How can caring for yourself and
understanding whose business you are in better enable you to help your loved
one?
When we put our
hand into a fire, does someone have to tell us to move it? No, when the hand starts to burn, we move it. Once we understand that an untrue thought
causes suffering, we move away from it.
Here is an
example of an untrue thought from Byron Katie.
"My children
should pick up their socks.
Was not
true. The reality was that day after
day, they left their socks on the floor after all my years of nagging and
punishing. I was the one who should pick
up the socks if I wanted them picked up.
My children were perfectly happy with their socks on the floor. Who had the problem? Me. My
thoughts about the socks made my life difficult, not the socks themselves. Who had the solution? Me. I could be right or I could be free.
It took just
a few moments to pick up the socks. I realized I loved picking up their
socks. It was for ME, not them. It stopped being a chore and turned into a
pleasure to see the uncluttered floor.
Eventually, my pleasure was contagious and they began to pick up their
own socks without me saying a thing!
Our parents,
children, spouses, friends will press every button we have until we realize
what it is that we don’t want to know about ourselves, yet. They will point us to freedom every time."

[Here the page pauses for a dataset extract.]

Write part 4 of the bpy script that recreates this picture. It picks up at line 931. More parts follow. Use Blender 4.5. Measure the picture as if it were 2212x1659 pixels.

Why is it important to seek your own
healing? What has prevented you or is preventing you from coming to the Savior
to be healed?
Personal Learning and Application
Keep a journal of your thoughts, feelings,
insights, and plans to implement what you learn. As the needs and circumstances
in your life change, repeating these answers will provide you with new
insights. Go back to the questions in
the chapter. Write your answers. Each time you go through a chapter, your
answers might change.
1. Study Jeremiah 17:14 . What do we learn about healing from the Lord?
2. Consider all of the physical, mental, and
emotional energy you have spent on your loved one’s addiction. Consider a plan of action to ensure that you
maintain balance in your life. What are some things you can do?
3. Write some examples of positive words and
phrases you can use when talking to your loved ones?